Memories of the past remain in our hearts

On March 22nd, 1943, Nazi fascists burnt to the ground the Belarusian village of Khatyn together with the local population. Today, it is a memorial dedicated to all the thousands of villages burnt in a similar way in Belarus during WWII

By Viktar Korbut

According to scientific calculations, the Nazis burnt 9,200 Belarusian villages during WWII, including 628 with their residents. Natalia Kirillova, who has been investigating this aspect of history, believes that little is known of those days of horror abroad. She is co-ordinating a new project, run jointly by the Remembrance, Responsibility and Future German Foundation, the Belarusian Peace Foundation and the National Archives of Belarus, entitled Enhancing the Status of the Survivors of the Burnt Villages of Belarus. Some witnesses remain alive — able to share their accounts with a wider audience.

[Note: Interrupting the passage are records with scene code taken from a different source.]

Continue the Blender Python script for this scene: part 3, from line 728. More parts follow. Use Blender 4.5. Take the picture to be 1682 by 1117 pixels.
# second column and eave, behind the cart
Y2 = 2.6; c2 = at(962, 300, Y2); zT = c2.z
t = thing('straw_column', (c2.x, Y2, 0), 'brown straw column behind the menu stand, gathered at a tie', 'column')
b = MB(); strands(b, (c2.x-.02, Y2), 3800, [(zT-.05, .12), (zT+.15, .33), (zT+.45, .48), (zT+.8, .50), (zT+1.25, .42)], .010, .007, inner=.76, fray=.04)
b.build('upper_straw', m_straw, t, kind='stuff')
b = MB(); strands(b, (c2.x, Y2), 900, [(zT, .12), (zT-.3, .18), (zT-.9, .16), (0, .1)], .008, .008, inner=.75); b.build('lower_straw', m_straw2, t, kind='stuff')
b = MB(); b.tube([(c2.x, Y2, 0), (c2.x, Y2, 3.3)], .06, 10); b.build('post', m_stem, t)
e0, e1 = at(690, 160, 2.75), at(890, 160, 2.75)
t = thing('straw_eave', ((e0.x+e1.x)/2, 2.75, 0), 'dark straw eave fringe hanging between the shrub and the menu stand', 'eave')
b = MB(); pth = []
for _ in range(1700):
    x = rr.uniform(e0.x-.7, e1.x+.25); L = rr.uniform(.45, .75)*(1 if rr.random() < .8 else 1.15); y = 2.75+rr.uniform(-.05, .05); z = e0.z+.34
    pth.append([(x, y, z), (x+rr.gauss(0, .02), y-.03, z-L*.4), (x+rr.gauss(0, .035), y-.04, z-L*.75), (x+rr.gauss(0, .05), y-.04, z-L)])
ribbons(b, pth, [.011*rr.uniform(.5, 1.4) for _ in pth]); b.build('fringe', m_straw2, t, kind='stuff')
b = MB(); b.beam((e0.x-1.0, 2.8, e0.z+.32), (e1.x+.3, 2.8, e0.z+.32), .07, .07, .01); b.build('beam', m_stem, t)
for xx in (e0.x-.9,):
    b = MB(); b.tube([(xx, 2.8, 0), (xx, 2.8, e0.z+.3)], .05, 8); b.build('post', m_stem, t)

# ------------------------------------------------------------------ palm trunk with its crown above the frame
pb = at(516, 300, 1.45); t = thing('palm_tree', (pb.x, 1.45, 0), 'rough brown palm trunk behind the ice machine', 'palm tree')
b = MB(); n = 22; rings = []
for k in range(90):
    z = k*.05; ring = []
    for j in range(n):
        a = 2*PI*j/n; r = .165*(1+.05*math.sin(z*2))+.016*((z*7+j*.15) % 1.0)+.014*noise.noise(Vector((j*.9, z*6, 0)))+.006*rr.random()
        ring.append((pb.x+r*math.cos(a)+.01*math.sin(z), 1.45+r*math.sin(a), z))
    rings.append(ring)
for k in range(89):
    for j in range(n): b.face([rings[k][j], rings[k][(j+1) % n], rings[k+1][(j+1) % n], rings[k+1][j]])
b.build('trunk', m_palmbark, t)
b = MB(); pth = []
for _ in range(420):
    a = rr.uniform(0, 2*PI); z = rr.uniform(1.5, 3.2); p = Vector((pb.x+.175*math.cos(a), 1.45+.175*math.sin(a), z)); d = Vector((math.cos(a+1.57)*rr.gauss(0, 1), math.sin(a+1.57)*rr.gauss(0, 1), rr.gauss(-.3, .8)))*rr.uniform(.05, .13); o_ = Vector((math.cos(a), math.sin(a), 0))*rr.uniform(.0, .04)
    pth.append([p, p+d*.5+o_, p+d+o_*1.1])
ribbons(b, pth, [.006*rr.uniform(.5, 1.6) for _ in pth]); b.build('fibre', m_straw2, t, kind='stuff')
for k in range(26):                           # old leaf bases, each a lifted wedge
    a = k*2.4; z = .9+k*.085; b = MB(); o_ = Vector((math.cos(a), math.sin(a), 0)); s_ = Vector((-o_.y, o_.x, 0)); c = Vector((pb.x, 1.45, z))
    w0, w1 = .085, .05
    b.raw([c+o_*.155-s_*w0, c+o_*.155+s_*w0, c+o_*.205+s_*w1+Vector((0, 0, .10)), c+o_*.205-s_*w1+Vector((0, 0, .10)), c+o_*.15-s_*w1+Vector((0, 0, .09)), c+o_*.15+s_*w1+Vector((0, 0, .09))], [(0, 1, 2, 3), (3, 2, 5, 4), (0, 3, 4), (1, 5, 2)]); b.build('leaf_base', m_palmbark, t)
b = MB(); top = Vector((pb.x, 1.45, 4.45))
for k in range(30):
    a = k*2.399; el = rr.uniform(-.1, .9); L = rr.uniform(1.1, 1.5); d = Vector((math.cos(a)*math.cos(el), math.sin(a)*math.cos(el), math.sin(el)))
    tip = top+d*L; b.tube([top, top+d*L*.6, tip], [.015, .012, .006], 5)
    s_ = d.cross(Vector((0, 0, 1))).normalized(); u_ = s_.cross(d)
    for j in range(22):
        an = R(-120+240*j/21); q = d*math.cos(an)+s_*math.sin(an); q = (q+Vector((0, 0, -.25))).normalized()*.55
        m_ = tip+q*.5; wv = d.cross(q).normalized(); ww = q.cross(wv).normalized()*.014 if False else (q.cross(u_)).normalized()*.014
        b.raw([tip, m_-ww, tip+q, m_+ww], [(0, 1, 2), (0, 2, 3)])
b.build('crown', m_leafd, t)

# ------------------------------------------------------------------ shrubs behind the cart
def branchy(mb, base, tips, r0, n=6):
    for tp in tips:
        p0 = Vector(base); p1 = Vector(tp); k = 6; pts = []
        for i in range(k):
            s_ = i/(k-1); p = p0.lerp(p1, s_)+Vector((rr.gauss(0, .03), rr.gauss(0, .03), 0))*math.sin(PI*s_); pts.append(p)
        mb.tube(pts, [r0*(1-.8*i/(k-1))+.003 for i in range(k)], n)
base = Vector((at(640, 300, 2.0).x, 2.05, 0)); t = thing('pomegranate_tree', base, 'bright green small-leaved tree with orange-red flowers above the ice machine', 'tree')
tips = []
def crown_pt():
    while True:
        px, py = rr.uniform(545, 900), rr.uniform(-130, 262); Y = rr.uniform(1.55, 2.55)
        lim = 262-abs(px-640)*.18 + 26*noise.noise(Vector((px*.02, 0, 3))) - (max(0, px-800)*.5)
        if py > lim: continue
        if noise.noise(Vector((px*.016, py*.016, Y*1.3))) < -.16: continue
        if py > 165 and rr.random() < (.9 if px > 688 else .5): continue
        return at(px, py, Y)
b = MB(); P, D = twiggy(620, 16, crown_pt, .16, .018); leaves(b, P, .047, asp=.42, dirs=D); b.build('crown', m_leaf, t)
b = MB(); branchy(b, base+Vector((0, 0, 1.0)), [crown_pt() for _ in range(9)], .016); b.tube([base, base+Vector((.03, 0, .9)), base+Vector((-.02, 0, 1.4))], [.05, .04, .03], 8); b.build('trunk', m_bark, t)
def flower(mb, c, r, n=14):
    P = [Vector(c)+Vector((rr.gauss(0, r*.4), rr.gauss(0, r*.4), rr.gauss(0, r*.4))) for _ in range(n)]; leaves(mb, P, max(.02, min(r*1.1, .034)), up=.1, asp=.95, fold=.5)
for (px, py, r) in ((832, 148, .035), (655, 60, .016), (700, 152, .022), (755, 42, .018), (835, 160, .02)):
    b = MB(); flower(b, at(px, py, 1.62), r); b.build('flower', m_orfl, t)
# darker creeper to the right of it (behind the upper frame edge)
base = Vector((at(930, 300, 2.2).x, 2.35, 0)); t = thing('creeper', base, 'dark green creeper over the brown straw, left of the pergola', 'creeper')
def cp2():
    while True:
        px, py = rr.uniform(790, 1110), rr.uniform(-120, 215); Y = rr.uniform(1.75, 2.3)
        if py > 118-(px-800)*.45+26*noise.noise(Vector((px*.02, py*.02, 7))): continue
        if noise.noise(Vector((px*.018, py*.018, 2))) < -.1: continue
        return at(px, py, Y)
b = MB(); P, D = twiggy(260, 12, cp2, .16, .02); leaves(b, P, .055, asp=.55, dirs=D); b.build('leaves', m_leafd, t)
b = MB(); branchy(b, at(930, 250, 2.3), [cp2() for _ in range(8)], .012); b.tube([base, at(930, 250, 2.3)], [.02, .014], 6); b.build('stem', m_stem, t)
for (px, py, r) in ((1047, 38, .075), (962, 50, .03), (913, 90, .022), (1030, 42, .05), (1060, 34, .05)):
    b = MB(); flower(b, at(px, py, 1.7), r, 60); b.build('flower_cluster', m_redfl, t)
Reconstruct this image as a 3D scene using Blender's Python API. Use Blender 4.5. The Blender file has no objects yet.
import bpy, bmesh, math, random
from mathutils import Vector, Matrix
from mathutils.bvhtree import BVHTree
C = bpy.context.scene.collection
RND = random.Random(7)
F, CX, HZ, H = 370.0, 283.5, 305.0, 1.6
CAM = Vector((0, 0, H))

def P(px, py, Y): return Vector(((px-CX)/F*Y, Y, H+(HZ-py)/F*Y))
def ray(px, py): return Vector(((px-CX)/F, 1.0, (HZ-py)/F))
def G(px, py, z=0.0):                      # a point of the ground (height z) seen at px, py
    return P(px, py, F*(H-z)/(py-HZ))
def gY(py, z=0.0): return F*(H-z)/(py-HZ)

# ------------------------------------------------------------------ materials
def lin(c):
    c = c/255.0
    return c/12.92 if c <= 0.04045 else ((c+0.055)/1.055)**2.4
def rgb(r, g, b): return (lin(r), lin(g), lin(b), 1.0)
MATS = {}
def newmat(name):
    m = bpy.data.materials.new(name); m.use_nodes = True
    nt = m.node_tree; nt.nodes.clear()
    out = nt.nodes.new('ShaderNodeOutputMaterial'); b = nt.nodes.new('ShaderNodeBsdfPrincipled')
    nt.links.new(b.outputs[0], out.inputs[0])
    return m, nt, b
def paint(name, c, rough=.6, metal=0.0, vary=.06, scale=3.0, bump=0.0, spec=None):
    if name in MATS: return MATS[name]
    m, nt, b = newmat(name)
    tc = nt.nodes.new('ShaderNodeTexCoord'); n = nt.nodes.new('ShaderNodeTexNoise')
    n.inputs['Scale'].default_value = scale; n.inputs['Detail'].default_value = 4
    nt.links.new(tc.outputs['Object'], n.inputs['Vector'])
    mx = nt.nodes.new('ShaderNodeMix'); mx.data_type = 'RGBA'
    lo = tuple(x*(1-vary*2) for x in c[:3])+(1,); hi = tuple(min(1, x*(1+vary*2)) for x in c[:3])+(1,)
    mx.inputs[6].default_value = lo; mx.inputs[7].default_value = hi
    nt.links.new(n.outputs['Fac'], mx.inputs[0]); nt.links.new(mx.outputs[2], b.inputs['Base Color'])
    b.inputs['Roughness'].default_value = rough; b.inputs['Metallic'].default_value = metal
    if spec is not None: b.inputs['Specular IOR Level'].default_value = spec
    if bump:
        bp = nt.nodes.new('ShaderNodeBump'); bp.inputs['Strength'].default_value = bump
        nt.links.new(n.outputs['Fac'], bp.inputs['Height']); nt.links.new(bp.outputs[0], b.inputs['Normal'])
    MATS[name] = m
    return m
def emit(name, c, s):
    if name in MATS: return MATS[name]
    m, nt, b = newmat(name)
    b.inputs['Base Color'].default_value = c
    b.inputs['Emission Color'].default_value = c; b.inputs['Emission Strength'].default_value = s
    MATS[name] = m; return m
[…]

“Unfortunately, the tragedy of Belarusian villages, destroyed by SS-soldiers, is unknown in the West, although there cases of genocide occurred in Czech Lidice, French Oradour and Lithuanian Pirchupis. However, these were isolated cases. In Belarus, the Nazi occupation resulted in such destruction of the local population as may be called genocide,” stresses Ms. Kirillova.

However, the victims of the Nazis from the burnt villages have failed to receive compensations. As a result, German and Belarusian enthusiasts have been helping those in need voluntarily. As part of the project, which has already been launched, they record the recollections of those who survived the fires. Naturally, it is no easy task.

Leonid Levin helped design the Khatyn memorial, on the site destroyed by the Nazis in 1943. The village has become a symbol of those many thousands of others burnt by the SS. Mr. Levin admits that witnesses find speaking of their traumatic experiences difficult. “People can’t describe their tragedy. They hide behind dates and figures, taken from books. They are afraid of looking again into the face of terrible truth. However, they must remember, telling us ‘how it was’, so that nothing similar can ever happen again.”

At the same time, a database of residents of burnt villages is being compiled, to appear on the website of the National Archives (www.narb.by) next year. In June, the Archives also plan to release a book devoted to the tragedy of Belarusian villages, containing 200 important documents, many of which are little known.

Ms. Kirillova believes that Belarus will be able to reveal the truth of its huge losses during WWII via the Internet; these include not only the burnt villages but those killed in ghettos, prisoners of concentrated camps and those subjected to hard labour in Germany.

Mr. Levin, who has created several memorials to honour those who died during the German occupation, believes that not all tourists arriving in the country are keen to explore the horrors of the past. “Evidently, some tourists have no desire to ‘penetrate’ grief and sorrow; rather, they want to see beautiful places, castles and nature. Khatyn inevitably touches your soul, as infants and elderly people died there. The same happened in thousands of other villages. It is only here that you begin to understand the tragedy of Belarus and why the war still resounds in the hearts of contemporary Belarusians.”